The REI experience extends beyond its store walls. REI's Web site stocks thousands of products; customers can access it from kiosks in stores, and clerks can use it to place orders at checkout. The site was profitable in its second year and contributed $84 million in revenue in 2003. That successful multichannel strategy, with seamless click-and-mortar operations, is a part of REI's success. So too is its effective vertical integration as both a manufacturer of original products and reseller of other brands, which kept overall sales growth at 9% during a tough retail year. And so is its active base of co-op members who pushed the company to nearly double its stores to 70 since 1996. But in the end, perhaps REI's success relates back to Prahalad's insight. Says Kate Delhagen, who follows retailing for Forrester Research: "People care about the REI experience."

Competitors can be partners

Chet Huber, OnStar

OnStar's president, Chet Huber, had a simple measure of success in the early days: a bulls-eye target on the wall of his office with a big "50" in the middle. Every time the company notched 50 new customers in a single day, Huber celebrated. "That was the home run we were looking for," he says. "Now, of course, we're doing about 1.5 million new customers in a year. We've had some days when we get 15,000 customers."

It took some doing to get there. Launched in 1996, the General Motors "telematics" service monitors users' cars and provides 24-hour emergency communications. Huber's initial hope for OnStar was simply to create a recurring source of revenue for GM--something to ensure a continual flow of money between car purchases. But its costs were steep: OnStar needed call centers nationwide and partnerships with emergency and roadside services in order to deliver on its "safety, security, and peace of mind" promise. With relatively few customers, it was hard to see how OnStar could make money.
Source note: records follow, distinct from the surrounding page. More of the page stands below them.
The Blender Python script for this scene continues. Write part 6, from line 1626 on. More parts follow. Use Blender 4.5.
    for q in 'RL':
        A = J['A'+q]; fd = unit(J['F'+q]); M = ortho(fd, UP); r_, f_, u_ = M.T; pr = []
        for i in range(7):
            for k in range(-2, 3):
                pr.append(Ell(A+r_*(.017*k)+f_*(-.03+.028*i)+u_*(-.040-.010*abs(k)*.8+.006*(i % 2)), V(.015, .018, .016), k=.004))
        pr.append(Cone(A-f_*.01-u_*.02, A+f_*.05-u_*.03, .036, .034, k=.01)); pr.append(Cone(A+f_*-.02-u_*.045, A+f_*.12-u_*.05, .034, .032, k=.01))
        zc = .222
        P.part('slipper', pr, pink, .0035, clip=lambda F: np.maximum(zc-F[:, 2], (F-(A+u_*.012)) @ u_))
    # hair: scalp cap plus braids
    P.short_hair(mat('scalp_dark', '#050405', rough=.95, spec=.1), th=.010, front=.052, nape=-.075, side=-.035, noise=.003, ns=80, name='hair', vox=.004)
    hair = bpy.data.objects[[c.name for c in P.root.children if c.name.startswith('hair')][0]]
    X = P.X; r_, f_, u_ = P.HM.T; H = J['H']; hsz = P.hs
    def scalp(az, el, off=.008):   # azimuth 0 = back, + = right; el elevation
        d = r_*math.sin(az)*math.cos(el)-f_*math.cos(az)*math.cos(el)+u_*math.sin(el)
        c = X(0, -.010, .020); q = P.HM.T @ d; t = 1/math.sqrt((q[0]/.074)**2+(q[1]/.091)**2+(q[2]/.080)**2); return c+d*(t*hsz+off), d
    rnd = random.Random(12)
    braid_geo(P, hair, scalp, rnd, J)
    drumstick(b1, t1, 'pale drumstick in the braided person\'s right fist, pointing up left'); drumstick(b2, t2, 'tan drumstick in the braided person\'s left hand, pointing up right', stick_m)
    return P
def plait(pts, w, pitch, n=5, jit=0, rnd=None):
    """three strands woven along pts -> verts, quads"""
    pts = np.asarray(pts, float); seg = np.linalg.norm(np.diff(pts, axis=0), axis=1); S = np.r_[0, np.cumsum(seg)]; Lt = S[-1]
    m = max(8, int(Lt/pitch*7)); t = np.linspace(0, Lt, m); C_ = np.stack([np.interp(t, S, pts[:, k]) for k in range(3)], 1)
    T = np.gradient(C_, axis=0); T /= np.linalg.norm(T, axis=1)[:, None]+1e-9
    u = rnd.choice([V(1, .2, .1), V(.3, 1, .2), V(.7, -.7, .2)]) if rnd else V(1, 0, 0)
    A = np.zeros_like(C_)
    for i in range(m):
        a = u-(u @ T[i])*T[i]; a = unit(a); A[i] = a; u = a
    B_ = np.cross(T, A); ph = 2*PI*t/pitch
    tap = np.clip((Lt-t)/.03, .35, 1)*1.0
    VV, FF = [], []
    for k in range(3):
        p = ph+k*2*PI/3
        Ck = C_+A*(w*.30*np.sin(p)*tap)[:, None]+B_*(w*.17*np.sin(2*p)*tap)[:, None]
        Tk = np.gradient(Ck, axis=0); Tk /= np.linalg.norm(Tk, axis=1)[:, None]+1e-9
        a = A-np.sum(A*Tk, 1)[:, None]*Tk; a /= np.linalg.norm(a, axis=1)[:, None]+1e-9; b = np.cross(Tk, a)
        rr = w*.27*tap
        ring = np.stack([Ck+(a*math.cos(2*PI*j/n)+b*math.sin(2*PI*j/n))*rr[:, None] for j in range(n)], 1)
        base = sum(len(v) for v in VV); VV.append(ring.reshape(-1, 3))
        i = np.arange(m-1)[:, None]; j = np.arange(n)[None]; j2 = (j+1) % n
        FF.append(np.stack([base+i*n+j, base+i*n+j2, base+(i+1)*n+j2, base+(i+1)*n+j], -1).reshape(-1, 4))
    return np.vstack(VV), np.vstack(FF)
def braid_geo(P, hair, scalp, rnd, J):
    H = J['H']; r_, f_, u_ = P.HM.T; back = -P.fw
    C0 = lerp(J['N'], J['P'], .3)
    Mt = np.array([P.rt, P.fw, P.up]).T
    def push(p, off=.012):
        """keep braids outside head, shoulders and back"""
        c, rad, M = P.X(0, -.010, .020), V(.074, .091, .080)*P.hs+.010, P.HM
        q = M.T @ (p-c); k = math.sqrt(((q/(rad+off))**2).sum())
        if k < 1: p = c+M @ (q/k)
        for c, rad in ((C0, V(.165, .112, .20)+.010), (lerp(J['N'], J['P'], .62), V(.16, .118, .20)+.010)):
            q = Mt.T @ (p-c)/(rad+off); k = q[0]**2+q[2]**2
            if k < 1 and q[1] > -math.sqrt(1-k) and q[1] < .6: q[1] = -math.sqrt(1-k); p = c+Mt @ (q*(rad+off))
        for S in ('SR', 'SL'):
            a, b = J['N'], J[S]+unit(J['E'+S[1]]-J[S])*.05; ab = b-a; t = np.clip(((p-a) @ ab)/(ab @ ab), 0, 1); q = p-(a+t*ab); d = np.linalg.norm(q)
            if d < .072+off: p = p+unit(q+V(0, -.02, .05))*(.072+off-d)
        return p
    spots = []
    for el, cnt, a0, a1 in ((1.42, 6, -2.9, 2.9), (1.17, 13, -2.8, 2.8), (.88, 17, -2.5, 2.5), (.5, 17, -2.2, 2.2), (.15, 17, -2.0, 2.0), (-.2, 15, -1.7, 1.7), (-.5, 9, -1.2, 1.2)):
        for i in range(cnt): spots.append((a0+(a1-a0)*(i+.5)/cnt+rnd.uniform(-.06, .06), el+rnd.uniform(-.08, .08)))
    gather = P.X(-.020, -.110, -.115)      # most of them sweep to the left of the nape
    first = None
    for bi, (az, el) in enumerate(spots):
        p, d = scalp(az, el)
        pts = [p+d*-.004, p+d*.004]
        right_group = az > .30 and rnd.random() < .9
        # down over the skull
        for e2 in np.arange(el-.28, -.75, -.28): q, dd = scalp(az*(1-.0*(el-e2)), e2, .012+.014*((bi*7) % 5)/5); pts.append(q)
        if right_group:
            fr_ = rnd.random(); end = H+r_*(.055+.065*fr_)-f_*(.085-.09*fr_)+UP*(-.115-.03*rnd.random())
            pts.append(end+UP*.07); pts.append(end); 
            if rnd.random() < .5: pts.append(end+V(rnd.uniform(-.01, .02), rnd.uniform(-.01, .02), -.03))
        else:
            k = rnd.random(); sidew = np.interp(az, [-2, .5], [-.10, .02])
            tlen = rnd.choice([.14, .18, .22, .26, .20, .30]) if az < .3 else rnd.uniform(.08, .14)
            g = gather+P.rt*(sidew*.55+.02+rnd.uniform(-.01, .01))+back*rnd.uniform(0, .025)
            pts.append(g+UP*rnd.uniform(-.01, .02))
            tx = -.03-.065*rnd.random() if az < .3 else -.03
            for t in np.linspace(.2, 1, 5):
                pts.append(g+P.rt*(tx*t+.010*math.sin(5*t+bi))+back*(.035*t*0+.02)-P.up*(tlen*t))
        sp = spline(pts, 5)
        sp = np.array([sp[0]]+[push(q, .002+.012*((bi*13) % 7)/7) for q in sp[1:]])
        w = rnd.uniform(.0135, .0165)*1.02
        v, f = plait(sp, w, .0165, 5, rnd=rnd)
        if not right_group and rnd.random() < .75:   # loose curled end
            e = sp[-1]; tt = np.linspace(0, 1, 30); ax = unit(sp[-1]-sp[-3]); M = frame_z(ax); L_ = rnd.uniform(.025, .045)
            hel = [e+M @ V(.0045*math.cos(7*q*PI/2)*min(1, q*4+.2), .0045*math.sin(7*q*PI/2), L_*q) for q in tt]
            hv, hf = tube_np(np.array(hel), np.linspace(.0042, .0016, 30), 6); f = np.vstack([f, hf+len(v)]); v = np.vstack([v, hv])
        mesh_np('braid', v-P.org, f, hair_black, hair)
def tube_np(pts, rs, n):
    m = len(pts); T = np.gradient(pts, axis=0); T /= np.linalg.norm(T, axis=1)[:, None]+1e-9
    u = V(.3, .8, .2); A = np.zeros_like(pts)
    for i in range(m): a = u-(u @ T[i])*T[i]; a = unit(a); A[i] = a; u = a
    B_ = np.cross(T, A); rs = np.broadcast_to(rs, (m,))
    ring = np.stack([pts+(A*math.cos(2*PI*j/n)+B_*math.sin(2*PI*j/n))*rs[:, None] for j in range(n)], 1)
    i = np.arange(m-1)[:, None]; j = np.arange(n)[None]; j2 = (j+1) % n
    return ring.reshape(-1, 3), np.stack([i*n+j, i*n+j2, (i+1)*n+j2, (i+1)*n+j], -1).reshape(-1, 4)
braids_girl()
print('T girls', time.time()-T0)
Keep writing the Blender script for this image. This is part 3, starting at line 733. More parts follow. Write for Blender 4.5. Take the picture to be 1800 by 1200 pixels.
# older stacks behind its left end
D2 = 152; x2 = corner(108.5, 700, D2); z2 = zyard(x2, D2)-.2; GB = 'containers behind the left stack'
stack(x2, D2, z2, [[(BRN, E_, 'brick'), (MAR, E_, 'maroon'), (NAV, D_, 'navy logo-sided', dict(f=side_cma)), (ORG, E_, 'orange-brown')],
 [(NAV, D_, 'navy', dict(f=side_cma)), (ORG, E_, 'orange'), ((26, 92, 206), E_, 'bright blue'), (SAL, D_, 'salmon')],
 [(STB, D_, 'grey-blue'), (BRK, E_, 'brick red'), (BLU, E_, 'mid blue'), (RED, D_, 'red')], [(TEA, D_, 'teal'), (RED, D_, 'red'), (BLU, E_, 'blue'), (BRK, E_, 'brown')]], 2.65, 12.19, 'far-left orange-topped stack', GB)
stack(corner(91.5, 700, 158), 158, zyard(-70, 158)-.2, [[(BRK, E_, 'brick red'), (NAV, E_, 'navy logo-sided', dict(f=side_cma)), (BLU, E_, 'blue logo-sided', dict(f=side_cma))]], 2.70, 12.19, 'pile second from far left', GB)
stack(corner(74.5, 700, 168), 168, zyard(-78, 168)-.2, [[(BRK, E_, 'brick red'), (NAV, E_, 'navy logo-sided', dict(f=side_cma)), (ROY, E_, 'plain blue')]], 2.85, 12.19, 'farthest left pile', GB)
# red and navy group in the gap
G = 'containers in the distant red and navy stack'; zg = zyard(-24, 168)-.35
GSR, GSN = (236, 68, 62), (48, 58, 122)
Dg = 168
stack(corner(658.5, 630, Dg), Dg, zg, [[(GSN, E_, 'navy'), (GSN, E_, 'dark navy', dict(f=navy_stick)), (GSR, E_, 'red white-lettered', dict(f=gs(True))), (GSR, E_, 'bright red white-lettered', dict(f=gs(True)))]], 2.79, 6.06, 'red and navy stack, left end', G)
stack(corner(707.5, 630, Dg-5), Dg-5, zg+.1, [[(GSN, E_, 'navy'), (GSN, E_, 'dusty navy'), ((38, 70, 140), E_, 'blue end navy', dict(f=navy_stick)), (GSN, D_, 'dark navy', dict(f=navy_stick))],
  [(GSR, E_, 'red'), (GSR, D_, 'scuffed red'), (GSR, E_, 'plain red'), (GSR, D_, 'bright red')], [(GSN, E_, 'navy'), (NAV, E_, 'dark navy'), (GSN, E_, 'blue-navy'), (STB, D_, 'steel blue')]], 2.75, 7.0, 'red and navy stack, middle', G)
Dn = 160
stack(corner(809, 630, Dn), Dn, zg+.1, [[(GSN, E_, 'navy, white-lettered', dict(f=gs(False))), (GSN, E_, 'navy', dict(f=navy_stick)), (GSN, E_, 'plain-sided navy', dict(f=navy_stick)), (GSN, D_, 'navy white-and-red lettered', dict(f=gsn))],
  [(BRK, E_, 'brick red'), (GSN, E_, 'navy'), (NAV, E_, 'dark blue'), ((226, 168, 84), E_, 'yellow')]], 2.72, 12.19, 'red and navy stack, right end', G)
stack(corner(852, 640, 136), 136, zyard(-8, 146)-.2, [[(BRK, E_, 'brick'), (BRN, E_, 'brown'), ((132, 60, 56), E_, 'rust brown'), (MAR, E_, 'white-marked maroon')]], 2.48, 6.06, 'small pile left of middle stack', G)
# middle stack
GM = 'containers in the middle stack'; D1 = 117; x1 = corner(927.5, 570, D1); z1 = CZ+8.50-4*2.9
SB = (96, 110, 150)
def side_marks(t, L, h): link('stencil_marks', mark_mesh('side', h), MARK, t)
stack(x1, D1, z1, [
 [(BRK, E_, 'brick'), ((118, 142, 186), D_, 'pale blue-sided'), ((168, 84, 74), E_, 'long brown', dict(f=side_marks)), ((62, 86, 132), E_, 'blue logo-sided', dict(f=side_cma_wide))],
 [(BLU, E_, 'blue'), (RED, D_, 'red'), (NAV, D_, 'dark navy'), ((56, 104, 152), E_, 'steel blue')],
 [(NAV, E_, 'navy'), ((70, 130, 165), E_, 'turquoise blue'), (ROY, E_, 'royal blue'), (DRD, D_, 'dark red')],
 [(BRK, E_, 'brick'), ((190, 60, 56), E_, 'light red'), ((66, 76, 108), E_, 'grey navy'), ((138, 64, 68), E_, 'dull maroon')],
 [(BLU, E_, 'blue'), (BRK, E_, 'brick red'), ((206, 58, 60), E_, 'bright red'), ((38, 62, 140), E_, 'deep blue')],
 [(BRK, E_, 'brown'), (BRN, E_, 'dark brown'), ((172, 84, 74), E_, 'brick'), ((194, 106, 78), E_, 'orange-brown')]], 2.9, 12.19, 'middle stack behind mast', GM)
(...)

So Huber made the move that changed OnStar's fate. He approached GM's board of directors and said he wanted to install OnStar in non-GM cars, too. Within the industry, Huber's idea sounded like sleeping with the enemy: GM was giving away a proprietary techno-logy it had spent millions to develop. "Launching a new innovative technology and service is an accomplishment in itself, but actually selling this to competitors is unheard of," says Thilo Koslowski, vice president and lead automotive analyst at research firm GartnerG2. There were risks for those competitors, too: OnStar would collect information about their customers when it signed up drivers, and would be getting an early look at their new car models.